After years in the doldrums, construction activity is picking up nationwide. Analysts predict even more impressive growth for 2016, but a development of a negative kind is taking center stage: construction accident rates have been outpacing new project starts. The fact is that there are effective ways for companies to keep their employees safe as both work toward a better future for the industry.
A Revitalized Industry, but Signs of Trouble on the Ground
With new starts through the first ten months of the year climbing 10 percent beyond the same part of 2014, few can doubt that things are looking up. If the previous year was an inflection point for an industry turning around, 2015 has been a time of surging ahead with particular strength in the nonresidential segment.
At the same time, construction site accident rates have been climbing even more quickly. On-the-job accidents have always been a bugbear of the construction industry, but decades of hard work have cut fatality numbers by two-thirds since 1970, even as the nation has grown greatly. As a recent New York Times report pointed out, though, progress is not to be taken for granted.

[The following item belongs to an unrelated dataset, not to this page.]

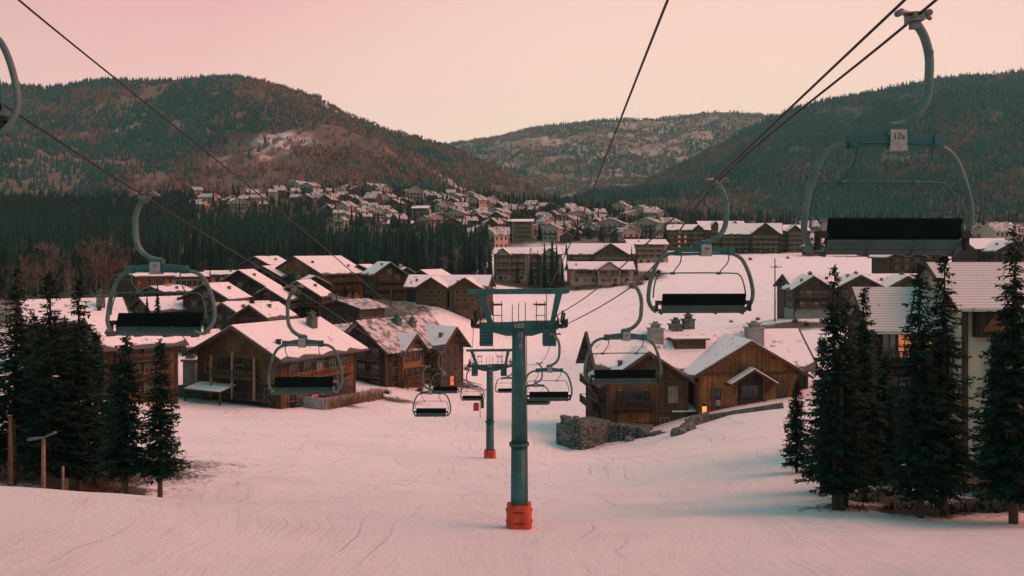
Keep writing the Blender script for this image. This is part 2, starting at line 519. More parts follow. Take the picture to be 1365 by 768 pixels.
    lmk = N(nt, 'ShaderNodeMath', operation='MULTIPLY'); nt.links.new(lm.outputs[0], lmk.inputs[0]); nt.links.new(gate, lmk.inputs[1])
    patch = noise_tex(nt, v1, .16, 4, .6, .35, .65)
    t1 = N(nt, 'ShaderNodeMath', operation='MULTIPLY'); nt.links.new(trn.outputs['Fac'], t1.inputs[0]); nt.links.new(patch, t1.inputs[1])
    s1 = N(nt, 'ShaderNodeMath', operation='MULTIPLY_ADD'); nt.links.new(t1.outputs[0], s1.inputs[0]); s1.inputs[1].default_value = 2.2
    gm = N(nt, 'ShaderNodeMath', operation='MULTIPLY'); nt.links.new(grain, gm.inputs[0]); gm.inputs[1].default_value = .8
    nt.links.new(gm.outputs[0], s1.inputs[2])
    s2 = N(nt, 'ShaderNodeMath', operation='MULTIPLY_ADD'); nt.links.new(lmk.outputs[0], s2.inputs[0]); s2.inputs[1].default_value = -.7; nt.links.new(s1.outputs[0], s2.inputs[2])
    bump(nt, b, s2.outputs[0], 1.0, .16)
    tm = N(nt, 'ShaderNodeMapRange'); tm.inputs['From Min'].default_value = .25; tm.inputs['From Max'].default_value = .55
    nt.links.new(t1.outputs[0], tm.inputs['Value'])
    sn2 = mixc(nt, tm.outputs[0], sn_base, (.75, .745, .76))
    sn3 = mixc(nt, gm.outputs[0], sn2, (.9, .89, .9))
    lw_ = N(nt, 'ShaderNodeMath', operation='MULTIPLY'); nt.links.new(lmk.outputs[0], lw_.inputs[0]); lw_.inputs[1].default_value = .22
    sn4 = mixc(nt, lw_.outputs[0], sn3, (.6, .6, .63))
    nt.links.new(mixc(nt, th.outputs[0], sn4, grass), b.inputs['Base Color'])
    o = raw_mesh('ground', V, Fc, m_, smooth=True)
    at_ = o.data.attributes.new('soil', 'FLOAT', 'POINT')
    at_.data.foreach_set('value', soil.ravel().astype(np.float32))
    o['kind'] = 'structure'
    return o


# ------------------------------------------------------------------ hills
def hill_surface(ridge, basev, Y0, Y1, nu=260, nt_=80, lump=14, seed=1.0, power=.9, spur=0):
    """A hill as a height sheet: ridge is a list of (u, v) seen at Y1(u); its foot lies at Y0. Returns grid (nt, nu, 3)."""
    ru = np.array([r[0] for r in ridge], float); rv = np.array([r[1] for r in ridge], float)
    us = np.linspace(ru[0], ru[-1], nu)
    vs = np.interp(us, ru, rv)
    k = np.ones(9) / 9
    vs = np.convolve(np.pad(vs, 4, mode='edge'), k, 'valid')
    G = np.zeros((nt_ + 12, nu, 3))
    for j, (u, v) in enumerate(zip(us, vs)):
        y1 = Y1(u) if callable(Y1) else Y1
        y0 = Y0(u) if callable(Y0) else Y0
        z1 = (VH - v) / F * y1
        b = np.interp(u, [x[0] for x in basev], [x[1] for x in basev])
        z0 = (VH - b) / F * y0
        for i in range(nt_ + 12):
            t = i / nt_
            y = y0 + (y1 - y0) * t
            x = (u - UC) / F * y
            if t <= 1:
                z = z0 + (z1 - z0) * t ** power
                env = math.sin(math.pi * min(t, 1)) ** .7
                z += lump * env * (fbm(x, y, .0032, seed, 5) + .6 * fbm(x, y, .0011, seed + 5, 3))
                if spur: z += spur * env * math.sin(u / 95.0 + t * 2.6 + seed)
            else:
                z = z1 - (y - y1) * .35 * min(1, (t - 1) * 12)
            G[i, j] = (x, y, z)
    return G


def hill_object(name, G, mat):
    n, m, _ = G.shape
    idx = np.arange(n * m).reshape(n, m)
    Fc = np.stack([idx[:-1, :-1], idx[:-1, 1:], idx[1:, 1:], idx[1:, :-1]], -1).reshape(-1, 4)
    o = raw_mesh(name, G.reshape(-1, 3), Fc, mat, smooth=True)
    o['kind'] = 'structure'
    return o


def hill_mat(name, c1, c2, snowy, scale=.02, snowc=(.62, .58, .58)):
    m, nt, b = _new(name)
    b.inputs['Roughness'].default_value = .9; b.inputs['Specular IOR Level'].default_value = .1
    v = mapping(nt, 'Object')
    f = noise_tex(nt, v, scale, 6, .7, .3, .7)
    col = mixc(nt, f, c1, c2)
    a = noise_tex(nt, v, scale * .22, 5, .6, snowy, snowy + .1)
    g = noise_tex(nt, v, scale * 3, 4, .7, .35, .6)
    mu = N(nt, 'ShaderNodeMath', operation='MULTIPLY'); nt.links.new(a, mu.inputs[0]); nt.links.new(g, mu.inputs[1])
    nt.links.new(mixc(nt, mu.outputs[0], col, snowc), b.inputs['Base Color'])
    return m


def sample_grid(G, n, tmax_i, rng, dens=None):
    """n points on a hill grid; dens(x, y, z) in 0..1 thins them."""
    nt_, nu, _ = G.shape
    i = rng.random(n) * (tmax_i - 1); j = rng.random(n) * (nu - 1.001)
    i0, j0 = i.astype(int), j.astype(int); fi, fj = (i - i0)[:, None], (j - j0)[:, None]
    p = (G[i0, j0] * (1 - fi) + G[i0 + 1, j0] * fi) * (1 - fj) + (G[i0, j0 + 1] * (1 - fi) + G[i0 + 1, j0 + 1] * fi) * fj
    return p


def bulk(protoV, protoF, pos, sx, sz, rot):
    pv = np.asarray(protoV, float)
    n, k = len(pos), len(pv)
    c, s = np.cos(rot)[:, None], np.sin(rot)[:, None]
    x = pv[None, :, 0] * sx[:, None]; y = pv[None, :, 1] * sx[:, None]
    V = np.stack([x * c - y * s + pos[:, :1], x * s + y * c + pos[:, 1:2], pv[None, :, 2] * sz[:, None] + pos[:, 2:3]], -1).reshape(-1, 3)
    Fc = (np.asarray(protoF)[None] + (np.arange(n) * k)[:, None, None]).reshape(-1, 3)
    return V, Fc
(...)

Over the course of a year-long period ending in July, NYC-wide construction-site deaths had doubled compared to the trailing four-year average. Weekly OSHA reports of late often echo that unfortunate development, with accident rates nationwide almost invariably growing even more quickly than construction starts.
Back to the Safety Basics, Even in the Midst of a Boom
While costly in many ways, that basic trend is a familiar one. As construction activity picks back up after a slump, new, inexperienced workers enter the industry and managers push aggressively ahead with projects, seeking to get a head start on the next. Moving the industry forward must be done in a sustainable fashion, though, lest the tolls exacted by job-site accidents prove too costly. Fortunately, there are proven ways of improving construction site safety while still running an efficient, competitive company.

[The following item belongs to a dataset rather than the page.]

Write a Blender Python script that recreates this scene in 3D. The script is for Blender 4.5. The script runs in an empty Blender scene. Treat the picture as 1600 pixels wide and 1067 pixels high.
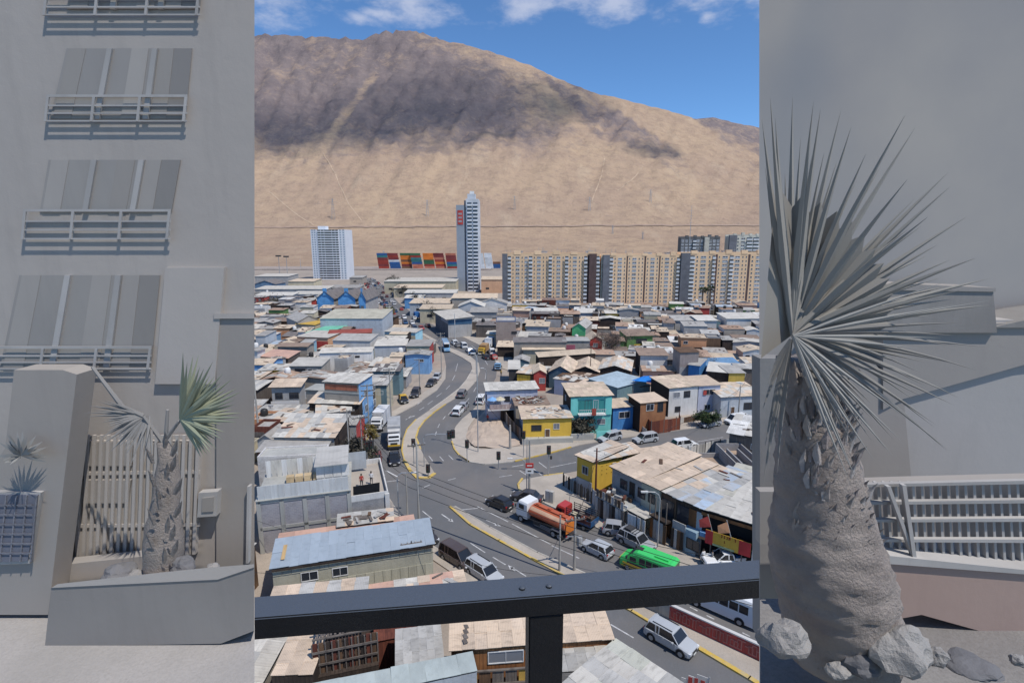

Awareness: OSHA famously highlights a “Fatal Four” for the construction industry with falls, electrocution, object impacts, and crushing dangers together accounting for around 60 percent of all construction-related deaths in the average year.
Workers need to learn about these dangers and others that are common on job sites and to understand where, in practice, they may be lurking.
Improved awareness alone will see workers making better decisions and being more diligent about utilizing the other safety-improving tools they are equipped with.
Training: Being alert for dangers is important, but so is knowing how to avoid them. Keeping up with mandatory OSHA training for all workers has to be a top priority, and additional education can be valuable, too.
That also means refreshing training regularly and insisting that mastery of the materials be demonstrated in practice every working day.
Training that works results in both the formation of safety-promoting habits and an increased, conscious awareness of how to navigate an inherently dangerous environment.
Communication: Many of the most plainly preventable construction accidents occur as a result of simple miscommunication.
Strong, clear communication should be worked into every regular job-site process, from morning meetings that inform workers what to expect for the day ahead to mandatory procedures that ensure that heavy-equipment operators are informed about what others do in their vicinity.
Good communication also makes the awareness of and avoidance of danger a team effort, so that individual lapses need not prove to be costly.
Equipment: OSHA-required equipment, whether in terms of hard hats and reflective vests or fall protection gear, can provide a strong baseline of safety. It is often worthwhile to look beyond these basics for other opportunities, too, as with construction-ready radio communication equipment that can allow for better, more consistent communication.